Artémis 1, déjà, a été retardée. Le lancement n’a été possible qu’au troisième essai, près de trois mois après la premiere tentative . « Artémis 2 risque aussi d’être retardée », rapporte François Forget. Elle est, pour l’heure, prévue en mai 2024.
De même, Artémis 3, prévue en 2025, devrait être décalée. « Starship Human Landing System [HLS, système de la société Space X permettant aux humains d’atterrir sur la Lune] n’a pas encore été testé, les scaphandres ne sont pas prêts non plus… Étonnamment, les appels d’offres ont été faits récemment », relève François Forget.
La « grande mission » devrait donc voir le jour « probablement au mieux en 2026, peut-être 2027, voire 2028 », estime l’astrophysicien.
Francis Rocard imagine, lui aussi, « des reports au fil de l’eau » pour cette mission Artémis 3. « Starship HLS n’a jamais volé. Space X fait des choses que personne ne pensait possibles, mais c’est un projet extrêmement ambitieux », explique-t-il. La fusée s’apparente à celle « de Tintin ». « Mais, sur la Lune, il n’y a pas de piste d’atterrissage. Le sol est mou et pas forcément plat ».
Le premier lancement de Starship HLS devrait avoir lieu « dans les semaines ou mois qui viennent ».
Artémis 4 devrait avoir lieu « six mois à un an » après la mission Artémis 3. Des humains pourraient donc vivre sur la Lune avant 2030, mais pas avant 2027. Les séjours seront, dans un premier temps, limités à 21 jours, puis à 46 jours.
3. Quels sont les éléments indispensables à la vie humaine sur la Lune ?
Les astronautes s’installeront sur le pôle sud de la Lune. « L’environnement y est plus favorable », résume Francis Rocard. Il y a, d’abord, plus de soleil en certains endroits des pôles.
Sur la Lune, la nuit dure 14 jours et, « lorsqu’il fait nuit, il fait très froid ». « L’écart de température peut être de 300 °C », rapporte l’astrophysicien.
« Au pôle sud, le soleil est rasant tout le temps », poursuit François Forget, qui note que, sur les images qui nous parviendront, « toutes les ombres seront spectaculaires ». En contrepartie, les astronautes devront se protéger des radiations du Soleil.
Le pôle sud a aussi l’avantage de présenter plus de glace de laquelle pourra être extraite de l’eau pour les astronautes. Certains cratères ne voient en effet jamais la lumière du jour. C’est là que la glace se loge.
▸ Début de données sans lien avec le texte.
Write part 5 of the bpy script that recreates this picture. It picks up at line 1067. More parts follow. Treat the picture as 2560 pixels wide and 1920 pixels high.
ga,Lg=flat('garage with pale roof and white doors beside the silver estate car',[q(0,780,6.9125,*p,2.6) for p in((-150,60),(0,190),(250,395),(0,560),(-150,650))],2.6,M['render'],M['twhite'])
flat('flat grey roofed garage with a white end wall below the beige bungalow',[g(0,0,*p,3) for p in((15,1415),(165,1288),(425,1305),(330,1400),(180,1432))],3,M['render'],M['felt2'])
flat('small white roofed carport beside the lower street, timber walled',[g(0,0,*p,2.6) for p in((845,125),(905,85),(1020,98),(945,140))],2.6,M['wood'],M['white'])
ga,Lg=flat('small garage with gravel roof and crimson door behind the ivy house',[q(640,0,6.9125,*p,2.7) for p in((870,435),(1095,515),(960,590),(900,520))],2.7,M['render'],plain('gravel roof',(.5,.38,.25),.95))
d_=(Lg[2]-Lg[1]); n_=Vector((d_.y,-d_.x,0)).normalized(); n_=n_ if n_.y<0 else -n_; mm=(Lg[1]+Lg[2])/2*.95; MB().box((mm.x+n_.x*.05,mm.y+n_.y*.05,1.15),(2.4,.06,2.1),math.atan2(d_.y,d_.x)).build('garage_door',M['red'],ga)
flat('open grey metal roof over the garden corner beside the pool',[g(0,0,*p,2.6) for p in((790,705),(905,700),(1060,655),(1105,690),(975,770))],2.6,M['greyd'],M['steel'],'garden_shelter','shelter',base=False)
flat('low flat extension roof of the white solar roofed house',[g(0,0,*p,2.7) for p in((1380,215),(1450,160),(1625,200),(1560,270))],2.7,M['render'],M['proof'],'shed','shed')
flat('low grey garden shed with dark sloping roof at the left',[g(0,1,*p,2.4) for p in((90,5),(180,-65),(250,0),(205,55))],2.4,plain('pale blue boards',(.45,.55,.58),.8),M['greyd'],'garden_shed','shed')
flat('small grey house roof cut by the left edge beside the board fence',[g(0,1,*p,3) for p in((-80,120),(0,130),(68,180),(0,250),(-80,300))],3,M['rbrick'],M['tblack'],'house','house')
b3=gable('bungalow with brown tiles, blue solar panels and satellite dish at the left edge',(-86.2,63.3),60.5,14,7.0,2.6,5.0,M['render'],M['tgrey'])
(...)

Le robot Viper sera chargé d’explorer ces cratères, notamment pour quantifier cette eau.
Cette eau ne sera de toute façon pas suffisante. Il faudra en apporter depuis la Terre. De même que la nourriture. « On a déjà fait pousser des plantes dans l’espace », rapporte toutefois Francis Rocard. Des modules consacrés à la culture de fruits et légumes pourraient être envisagés pour les missions sur Mars, plus longues que celles sur la Lune, où cela ne sera pas nécessaire.
Contrairement à la Station spatiale internationale, sur la Lune, il y a « une petite gravité », qui permettra aux astronautes de ne pas voir leurs muscles fondre trop vite.
4. Quelles installations vont permettre à l’humain de vivre sur la Lune ?
Sur la Lune, les astronautes vivront dans des modules, s’ajoutant au Starship HLS, qui comporte déjà un volume d’habitation conséquent, note Francis Rocard. Les astronautes auront besoin « d’une maison, d’un laboratoire, d’une voiture et d’une source d’énergie », énumère-t-il. Tous ces éléments seront apportés et construits au fil des missions.
« Les habitats seront de gros cylindres pressurisés puis, dans un second temps, ils seront construits avec des matériaux in situ. Par exemple, le sable lunaire sera utilisé comme du ciment », explique François Forget.
Pour se déplacer, les astronautes auront à disposition des rover pressurisé et jeep lunaire.
Enfin, pour la source d’énergie, il y aura une petite centrale nucléaire.
5. Ces installations pourraient-elles accueillir des touristes ?
Ces constructions pourraient-elles, à terme, être utilisées par des touristes, curieux de passer quelques jours sur la Lune ? « La Nasa ne se préoccupe pas des touristes. Et Elon Musk a des ambitions démesurées, mais pas celle-là », estime Francis Rocard.
Pour François Forget, « il y aura des clients pour y aller, mais il faudrait qu’ils fassent comme les astronautes, qu’ils s’entraînent… C’est envisageable ». En revanche, ce serait extrêmement coûteux, fait-il remarquer. « I l n’y aura pas assez de ressources » pour mener ce projet en plus de l’exploration de Mars. Et la Nasa devrait vite faire son choix entre les deux.